У нас же, в России, именно в заботах о приготовлении чайного напитка родилась идея оригинального водонагревательного котла. Поначалу в Западной Европе его окрестили в шутку «главным русским изобретением». Немцы назвали его «русской чайной машиной». Самовар оказался не просто красивым металлическим сосудом для кипячения воды, который хорошо смотрелся на столе, но и принципиально новым техническим устройством. Благодаря особой конструкции такой кипятильник сигнализировал о степени готовности воды для чая, а точнее — о всех стадиях кипения: сначала этот «музыкальный агрегат» пел, потом шумел, затем бурлил.
Древние китайские мудрецы, отмечая эвристическую роль чайного напитка, не уставали повторять, что это не единственное его привлекательное достоинство. Во многих старинных рукописях утверждалось, что чай не только пробуждает мысль, но и смягчает сердце ученого-рационалиста, снимает усталость от напряженных умственных занятий. Не случайно в Танской империи (618 — 907), где большую роль играла система государственных экзаменов — «кэцзю» (их успешная сдача и получение ученой степени давали право на занятие казенных должностей), во время изнурительных многодневных испытаний экзаменаторы поддерживали свой силы именно чаем.
И поныне за чашкой тонизирующего напитка обсуждают сложные проблемы ученые Кембриджа. Такие чаепития в этом прославленном научном центре стали традиционными благодаря академику П.Л. Капице, приехавшему в научную командировку в Великобританию в 1921 г. со своим самоваром. Существует снимок (оригинал хранится в архиве семьи ученого), на котором запечатлена одна из таких бесед за чайным столом с участием знаменитого английского физика Э. Резерфорда. Не обходятся без чая и заседания Президиума РАН. Жаль только, что при этом не соблюдается демократический принцип: видимо, по недомыслию хозяйственных служб здесь никогда не предлагают академический напиток гостям Президиума, людям, приглашенным на то или иное заседание.
Чаевничанье стало постоянной формой проведения заседаний даже в стране кофейных плантаций мирового значения, в Бразильской академии литературы.
Благотворному физиологическому воздействию чайного настоя уделил немало внимания немецкий физиолог и философ Якоб Молешотт (1822 -1893), исследования которого сыграли значительную роль в развитии физиологической химии.
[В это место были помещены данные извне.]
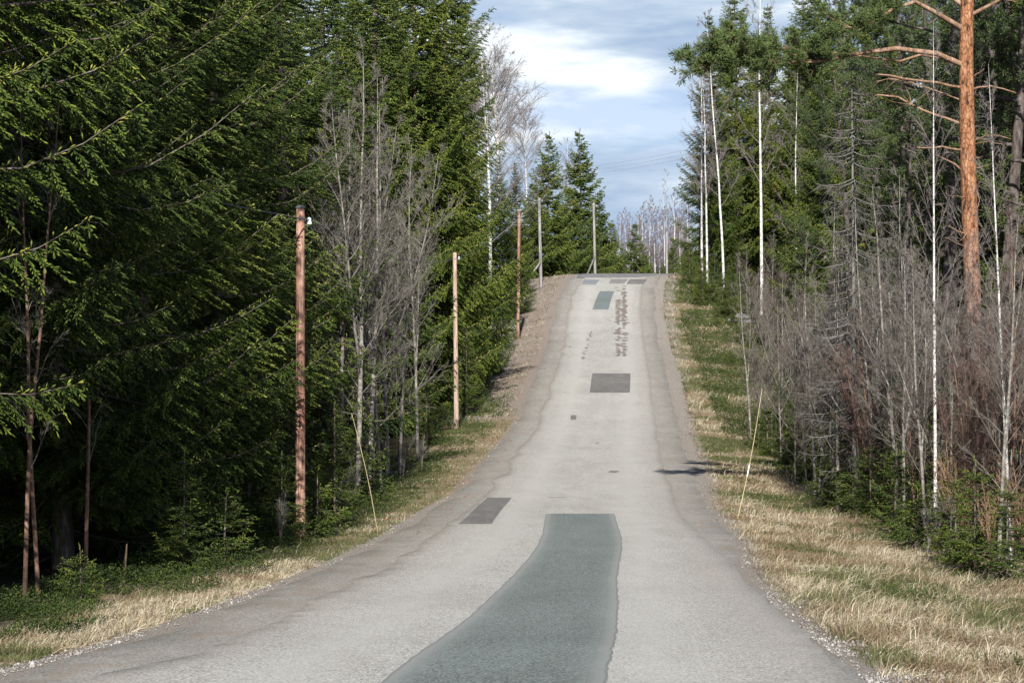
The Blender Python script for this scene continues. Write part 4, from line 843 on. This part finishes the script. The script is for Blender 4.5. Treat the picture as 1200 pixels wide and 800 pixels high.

По его наблюдению, чай «меньше горячит фантазию, так что получается возможность исполнять умственную работу с бjльшим покоем и более сосредоточенным вниманием, не испытывая такой гонки идей, как после употребления кофе». Чаю посвящены яркие страницы в его «Учении о пище». Молешотт вдохновенно писал о нем: «… придает человеку решимость, увеличивает способность перерабатывать впечатления, располагает к сосредоточенному размышлению; под его влиянием, несмотря на усиленную живость в движении идей, внимание с большей легкостью останавливается на определенном предмете, — испытывается чувство благосостояния и веселости, -творящая сила мозга принимает полет, сдерживаемый в границах, полагаемых силой внимания, — и все блуждает в погоне за идеями, не относящимися к делу. Образованные люди, собравшись за чайным столом, в состоянии поддерживать правильный разговор — углубляться в вопросы, и тихая веселость, сообщающаяся им под влиянием чая, в большей части дает возможность довести эти беседы до желаемого конца».
Вывод о миротворческой, умиротворяющей роли чая, сделанный сто лет тому назад, стал еще более актуальным сегодня, когда с новой силой «кипит наш разум возмущенный» и в научной среде бурлят не всегда научные страсти. И гасить их нередко помогают так называемые лабораторные чаи, организация которых давно практикуется в исследовательских коллективах. Так, в Институте эволюционной физиологии и биохимии им. И.М. Сеченова РАН (Санкт-Петербург) эту традицию заложил физиолог академик Е.М. Крепе. Со стаканом «лабораторного чая» в руках нередко видят коллеги основателя Ногинского научного центра Ф.И. Дубовицкого.
Остается лишь добавить, что чай — это не только усмиритель страстей и стимулятор мысли, но и сам по себе увлекательный предмет для исследований.